Peru’s Chancay port, a major Chinese-backed project, is poised to transform the country into a key trade hub. But a recent proposal from a US policy advisor could throw a wrench in those plans.
Mauricio Claver-Carone, linked to Donald Trump’s transition team, has suggested that the US impose a 60% tariff on goods passing through Chancay.
Why? Because the port is controlled by China’s Cosco Shipping Ports, Claver-Carone wants to prevent Chinese products from slipping into the US under other countries’ names.
This isn’t just about tariffs—it’s about how global trade works. If the US follows through, it could disrupt not only Peruvian exports but also hurt American companies using Peru as a manufacturing base.
Foreign Minister Elmer Schialer warns that such a move would be like “shooting yourself in the foot.” He’s right—this could backfire on both sides.
Peru has a Free Trade Agreement (FTA) with the US, which should protect it from such drastic measures. But even with these agreements in place, there’s no guarantee that the US won’t try to push its agenda.
Chancay Port and Global Trade
Edgar Vásquez, a former trade minister, stresses that slapping tariffs on goods just because they pass through a Chinese-controlled port would violate international trade rules.

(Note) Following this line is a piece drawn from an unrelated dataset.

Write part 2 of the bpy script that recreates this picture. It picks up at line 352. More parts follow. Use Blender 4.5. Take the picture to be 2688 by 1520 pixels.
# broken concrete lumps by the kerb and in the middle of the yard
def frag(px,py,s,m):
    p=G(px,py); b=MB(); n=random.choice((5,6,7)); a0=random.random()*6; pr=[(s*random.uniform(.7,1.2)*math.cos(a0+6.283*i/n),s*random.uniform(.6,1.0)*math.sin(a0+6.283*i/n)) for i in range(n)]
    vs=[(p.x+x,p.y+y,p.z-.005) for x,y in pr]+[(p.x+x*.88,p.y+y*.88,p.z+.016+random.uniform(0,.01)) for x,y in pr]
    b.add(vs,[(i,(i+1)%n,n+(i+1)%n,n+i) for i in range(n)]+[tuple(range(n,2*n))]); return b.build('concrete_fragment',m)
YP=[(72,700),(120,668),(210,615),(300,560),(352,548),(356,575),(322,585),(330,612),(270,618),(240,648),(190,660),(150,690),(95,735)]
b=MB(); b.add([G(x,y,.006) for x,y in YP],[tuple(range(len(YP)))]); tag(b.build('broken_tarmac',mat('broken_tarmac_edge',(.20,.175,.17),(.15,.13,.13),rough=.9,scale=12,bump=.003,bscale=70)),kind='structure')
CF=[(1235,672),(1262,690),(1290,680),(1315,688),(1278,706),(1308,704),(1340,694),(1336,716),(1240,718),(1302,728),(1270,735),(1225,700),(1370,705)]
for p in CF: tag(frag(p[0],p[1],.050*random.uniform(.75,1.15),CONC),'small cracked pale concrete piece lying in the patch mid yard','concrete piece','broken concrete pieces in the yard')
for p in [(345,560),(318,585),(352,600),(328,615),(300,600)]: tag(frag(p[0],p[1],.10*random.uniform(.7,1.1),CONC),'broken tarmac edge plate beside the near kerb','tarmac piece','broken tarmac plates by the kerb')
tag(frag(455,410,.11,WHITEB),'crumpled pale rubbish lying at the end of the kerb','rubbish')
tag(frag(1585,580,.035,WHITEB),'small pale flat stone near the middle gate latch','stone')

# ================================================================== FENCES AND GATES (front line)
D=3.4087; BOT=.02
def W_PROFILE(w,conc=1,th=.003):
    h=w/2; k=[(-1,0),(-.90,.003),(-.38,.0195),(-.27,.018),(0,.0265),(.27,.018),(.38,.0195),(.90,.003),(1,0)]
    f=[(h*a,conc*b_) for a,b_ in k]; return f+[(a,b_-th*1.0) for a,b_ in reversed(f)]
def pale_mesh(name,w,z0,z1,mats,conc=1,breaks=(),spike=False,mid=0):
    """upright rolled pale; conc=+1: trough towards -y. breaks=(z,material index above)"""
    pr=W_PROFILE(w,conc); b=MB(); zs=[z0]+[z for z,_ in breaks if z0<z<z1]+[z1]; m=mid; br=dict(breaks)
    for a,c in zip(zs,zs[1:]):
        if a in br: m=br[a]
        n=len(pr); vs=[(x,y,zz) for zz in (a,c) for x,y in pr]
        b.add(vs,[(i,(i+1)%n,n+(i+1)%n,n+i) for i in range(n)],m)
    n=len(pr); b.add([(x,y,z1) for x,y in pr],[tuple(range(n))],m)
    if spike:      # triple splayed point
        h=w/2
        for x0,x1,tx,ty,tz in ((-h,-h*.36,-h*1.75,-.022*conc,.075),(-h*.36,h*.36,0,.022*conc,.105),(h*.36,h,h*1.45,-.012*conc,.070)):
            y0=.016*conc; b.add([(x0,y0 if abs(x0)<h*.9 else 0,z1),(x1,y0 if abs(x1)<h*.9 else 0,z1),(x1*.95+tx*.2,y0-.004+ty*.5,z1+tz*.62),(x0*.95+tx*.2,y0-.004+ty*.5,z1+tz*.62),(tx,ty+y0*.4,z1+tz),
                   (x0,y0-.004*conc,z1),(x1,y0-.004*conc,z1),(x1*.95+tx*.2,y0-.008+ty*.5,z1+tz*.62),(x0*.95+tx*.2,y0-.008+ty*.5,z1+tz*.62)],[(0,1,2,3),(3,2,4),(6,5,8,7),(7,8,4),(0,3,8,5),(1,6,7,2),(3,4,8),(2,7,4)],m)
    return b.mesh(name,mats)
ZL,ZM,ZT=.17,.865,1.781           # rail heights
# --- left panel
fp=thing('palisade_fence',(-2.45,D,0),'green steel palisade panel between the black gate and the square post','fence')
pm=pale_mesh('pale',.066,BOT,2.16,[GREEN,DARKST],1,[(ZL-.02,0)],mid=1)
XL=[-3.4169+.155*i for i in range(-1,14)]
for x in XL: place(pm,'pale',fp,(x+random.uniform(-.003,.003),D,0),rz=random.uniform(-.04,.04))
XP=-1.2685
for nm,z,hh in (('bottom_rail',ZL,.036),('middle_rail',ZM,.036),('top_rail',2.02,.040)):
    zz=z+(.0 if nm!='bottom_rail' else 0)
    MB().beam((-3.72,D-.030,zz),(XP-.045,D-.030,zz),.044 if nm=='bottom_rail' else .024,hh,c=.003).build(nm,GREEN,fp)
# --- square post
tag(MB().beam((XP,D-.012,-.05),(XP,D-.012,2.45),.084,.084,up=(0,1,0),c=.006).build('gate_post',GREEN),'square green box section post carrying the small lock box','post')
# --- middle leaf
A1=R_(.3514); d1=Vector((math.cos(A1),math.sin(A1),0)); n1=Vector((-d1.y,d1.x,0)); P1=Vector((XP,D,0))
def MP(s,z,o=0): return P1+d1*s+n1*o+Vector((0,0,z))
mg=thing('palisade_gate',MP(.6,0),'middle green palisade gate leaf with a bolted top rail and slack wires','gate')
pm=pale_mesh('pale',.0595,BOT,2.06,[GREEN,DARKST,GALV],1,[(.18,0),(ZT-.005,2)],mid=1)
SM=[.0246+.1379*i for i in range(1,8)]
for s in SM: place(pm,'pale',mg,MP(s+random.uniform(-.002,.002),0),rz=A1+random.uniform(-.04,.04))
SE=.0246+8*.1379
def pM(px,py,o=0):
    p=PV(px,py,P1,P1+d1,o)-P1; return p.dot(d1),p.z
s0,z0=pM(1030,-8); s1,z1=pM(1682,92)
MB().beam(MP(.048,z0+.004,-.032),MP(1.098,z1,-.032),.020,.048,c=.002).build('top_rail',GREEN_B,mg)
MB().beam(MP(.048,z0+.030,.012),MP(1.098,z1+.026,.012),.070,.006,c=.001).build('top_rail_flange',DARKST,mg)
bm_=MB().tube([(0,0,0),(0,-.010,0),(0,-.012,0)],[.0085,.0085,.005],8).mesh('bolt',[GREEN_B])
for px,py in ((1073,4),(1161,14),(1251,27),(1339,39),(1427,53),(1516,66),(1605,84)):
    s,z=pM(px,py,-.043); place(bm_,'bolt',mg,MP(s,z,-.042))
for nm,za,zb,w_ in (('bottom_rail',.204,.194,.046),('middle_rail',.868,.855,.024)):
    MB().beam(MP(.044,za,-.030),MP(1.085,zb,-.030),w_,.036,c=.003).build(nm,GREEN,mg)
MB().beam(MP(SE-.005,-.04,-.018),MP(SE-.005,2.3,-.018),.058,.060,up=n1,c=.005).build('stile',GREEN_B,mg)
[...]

The real issue here is bigger than just one port. It’s about how countries navigate their relationships with global powers like China and the US.
For Peru, Chancay is an opportunity to boost its economy and connect with Asia. But if the US starts targeting countries based on where their goods are shipped from, it could set a dangerous precedent.
So why should you care? Because this isn’t just about Peru—it’s about how global trade decisions can ripple across economies and affect businesses everywhere.
If the US starts punishing countries for working with China, it could lead to more trade wars and higher costs for consumers worldwide.
Bottom line: The Chancay port is more than just another infrastructure project. It’s at the center of a growing tug-of-war between global superpowers—and what happens next could have far-reaching consequences for international trade.